Department/School

Ethics and Business Law

Date of this version

2011

Document Type

Article

Abstract

Senate Bill 1070, the controversial immigration bill enacted by the Arizona legislature, utilizes local police to enforce Arizona‘s interpretations of immigration rules. Meanwhile, the "Utah Compact" suggests that all aspects of immigration policy should be handled by the federal government, not by states or localities. In the midst of this contentious debate, this article uses an optimal federalism framework to examine the appropriate locus for immigration policy. It compares economies and diseconomies of scale across enactment, implementation, and enforcement institutions, in order to determine the appropriate level of government for addressing these institutional aspects of immigration policy.

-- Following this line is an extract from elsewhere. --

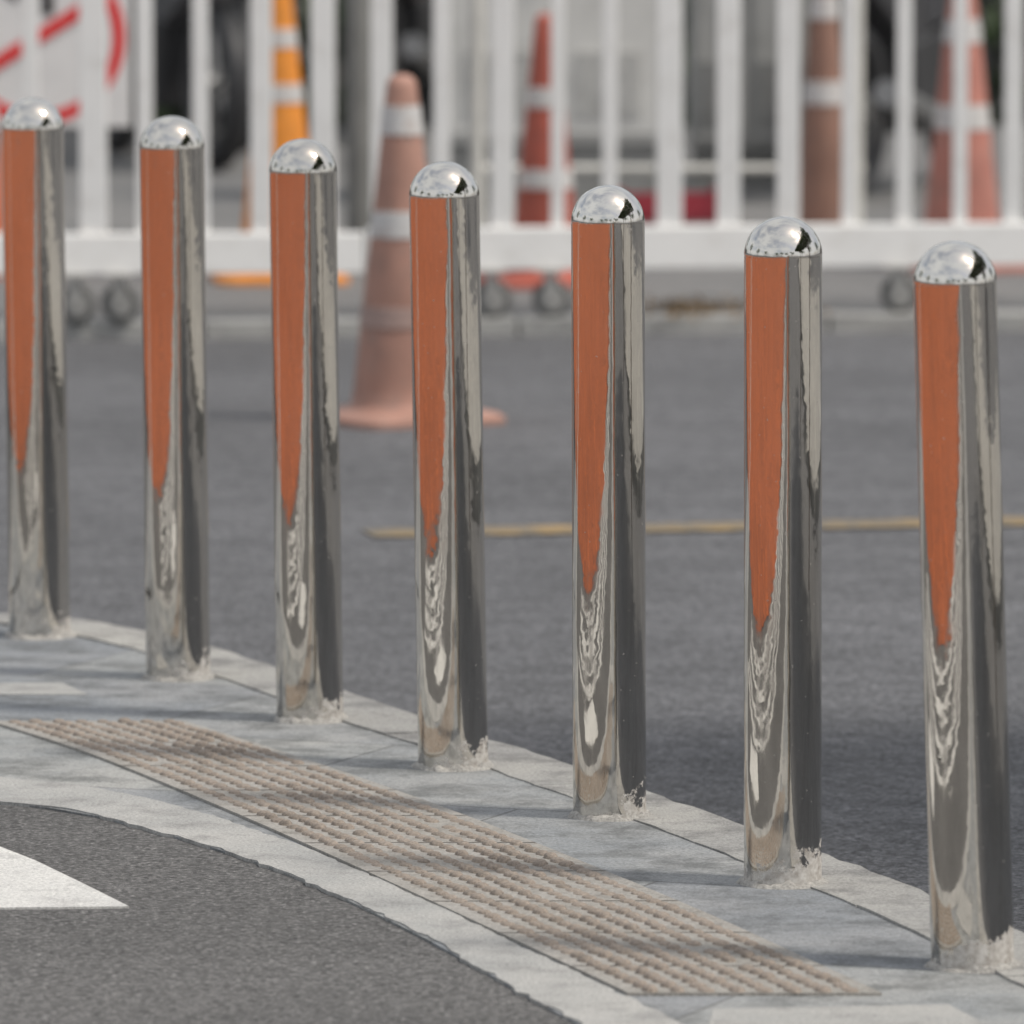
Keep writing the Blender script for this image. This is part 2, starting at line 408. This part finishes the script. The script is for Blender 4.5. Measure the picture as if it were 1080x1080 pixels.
# ------------------------------------------------------------------ fence on castors
def FY(x): return 22.25+.45*x/1080
fence=empty('white_metal_fence')
bars=[(-30,18),(33,18),(99,30),(153,18),(212,18),(276,24),(341,27),(403,24),(466,19),(530,25),(588,15),(643,17),(706,28),(768,26),(831,25),(895,16),(953,17),(1012,16),(1068,20),(1130,20),(1190,20),(1250,26)]
mb=MB()
for x,w in bars:
    Y=FY(x); X,z0=P(x,262,Y); sc=F/Y
    z1=1.12
    wd=w/sc*.95
    mb.box((X,Y,(z0+z1)/2),(wd,.025 if w<22 else .035,z1-z0))
mb.obj('balusters',M_fence,fence,bevel=.003)
mb=MB()
def rail(x0,x1,yt0,yb0,yt1,yb1,th):
    A=P(x0,yt0,FY(x0));B=P(x0,yb0,FY(x0));C=P(x1,yt1,FY(x1));D=P(x1,yb1,FY(x1))
    Ya,Yb=FY(x0),FY(x1)
    vs=[(B[0],Ya-th,B[1]),(D[0],Yb-th,D[1]),(C[0],Yb-th,C[1]),(A[0],Ya-th,A[1]),(B[0],Ya+th,B[1]),(D[0],Yb+th,D[1]),(C[0],Yb+th,C[1]),(A[0],Ya+th,A[1])]
    mb.add(vs,[(0,1,2,3),(5,4,7,6),(3,2,6,7),(1,0,4,5),(0,3,7,4),(2,1,5,6)])
rail(-300,383,248,291,245,288,.03)
rail(386,1400,241,286,232,276,.03)
for x0,x1 in((-300,383),(386,1400)):
    A=P(x0,100,FY(x0));C=P(x1,100,FY(x1))
    mb.box(((A[0]+C[0])/2,(FY(x0)+FY(x1))/2,1.14),(C[0]-A[0],.06,.06),Matrix.Rotation(.45/2.67,3,'Z'))
mb.obj('rails',M_fence,fence,bevel=.004)
mbw=MB();mbf=MB()
for x in(82,128,520,582,948,1240):
    Y=FY(x)+.02; X,_=P(x,300,Y); r=.052
    mbw.torus((X,Y-.05,FZ+r),r*.72,r*.28,'Y')
    mbf.lathe([(r*.62,-.014),(r*.62,.014)],20,(X,Y-.05,FZ+r),Matrix.Rotation(math.pi/2,3,'X'))
    mbf.box((X-.004,Y-.072,FZ+r+.028),(.03,.004,.075)); mbf.box((X-.004,Y-.028,FZ+r+.028),(.03,.004,.075))
    mbf.box((X-.004,Y-.05,FZ+r+.07),(.07,.06,.008))
mbw.obj('castor_tyres',plain('grey_rubber',(.13,.13,.125),.7),fence,smooth=True)
mbf.obj('castor_forks',plain('castor_metal',(.42,.41,.39),.45,.3),fence)
# ------------------------------------------------------------------ cones
def cone(idx,x,ybase,ytip,col,stripes,z=FZ,plate=.37,rb=.118,rt=.034,dirt=(.35,.22,.17),stripecol=(.55,.54,.53),rz=.2):
    X,Y=G(x,ybase,z); _,zt=P(x,ytip,Y); h=zt-z
    e_=empty('traffic_cone' if idx==0 else 'traffic_cone.%03d'%idx,(X,Y,z),rz)
    mt=plain('cone_plastic_%d'%idx,col,.6,0,.25,5,dirt)
    p=plate/2
    mb=MB()
    def rsq(a,r_,n=6):
        out=[]
        for cx,cy,s0_ in((1,1,0),(-1,1,90),(-1,-1,180),(1,-1,270)):
            for k in range(n+1):
                an=math.radians(s0_+90*k/n); out.append((cx*(a-r_)+r_*math.cos(an),cy*(a-r_)+r_*math.sin(an)))
        return out
    rings=[(p,0),(p,.014),(p-.012,.024),(rb+.022,.032)]
    vs=[];nn=28
    for a_,zz in rings: vs+=[(q[0],q[1],zz) for q in rsq(a_,.05 if a_>rb+.03 else a_*.98)]
    fs=[(j*nn+i,j*nn+(i+1)%nn,(j+1)*nn+(i+1)%nn,(j+1)*nn+i) for j in range(3) for i in range(nn)]+[tuple(range(nn))[::-1],tuple(3*nn+i for i in range(nn))]
    mb.add(vs,fs); mb.obj('base_plate',mt,e_,smooth=True,auto=40)
    hb=.03
    R=lambda zz: rb+(rt-rb)*(zz-hb)/(h-.03-hb)
    prof=[(rb+.018,hb),(rb+.006,hb+.006),(rb,hb+.016)]
    for k in range(1,20): zz=hb+.016+(h-.05-hb)*k/20; prof.append((R(zz),zz))
    prof+=[(rt,h-.03),(rt*.9,h-.014),(rt*.62,h-.004),(rt*.2,h)]
    MB().lathe(prof,40).obj('cone_body',mt,e_,smooth=True,auto=50)
    sm=plain('reflective_band_%d'%idx,stripecol,.4,0,.12,8,(.42,.34,.30))
    for k,(y0,y1) in enumerate(stripes):
        z0=P(x,y1,Y)[1]-z; z1=P(x,y0,Y)[1]-z
        pr=[(R(z0)+.0005,z0),(R(z0)+.003,z0+.001),(R(z1)+.003,z1-.001),(R(z1)+.0005,z1)]
        MB().lathe(pr,40).obj('band_%d'%k,sm if k<2 else plain('worn_band_%d'%idx,tuple(c*.6+.12 for c in col),.6,0,.2,9,dirt),e_,smooth=True,auto=40)
cone(0,424,444,78,(.39,.215,.165),[(111,142),(222,250),(322,344)],z=ROADZ,plate=.38,rz=.5,dirt=(.28,.19,.16),rt=.036)
cone(1,295,296,-22,(.70,.25,.03),[(30,50),(88,108)],rz=.1,dirt=(.45,.2,.05))
cone(2,575,300,14,(.38,.09,.06),[(92,113),(178,198)],rz=.3,dirt=(.28,.09,.07),rb=.10,rt=.03)
cone(3,868,270,-40,(.27,.15,.11),[(-5,20),(85,110)],rz=.7,dirt=(.22,.14,.11),rb=.085)
cone(4,1014,284,-30,(.44,.18,.14),[(20,45),(110,136)],rz=.3,dirt=(.34,.2,.16),rb=.12)
cone(5,-28,290,20,(.46,.14,.07),[(110,136)],rz=.3,dirt=(.4,.2,.15),rb=.12)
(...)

It concludes that, due to significant economies of scale in each institutional phase, the federal government should have some dominant role across all phases. However, significant diseconomies of scale appear in both the implementation and enforcement phases, which implies that state and local governments should play important though limited roles in implementing and enforcing immigration policy. The article then offers a complex combination of federal, state, and local authority, in the pursuit of an effective and equitable immigration policy.

Volume

2

Issue

2

Published in

William & Mary Policy Review

Citation/Other Information

Thompson, D. B. (2011). Immigration policy through the lens of optimal federalism. William & Mary Policy Review, 2(2), 236-264.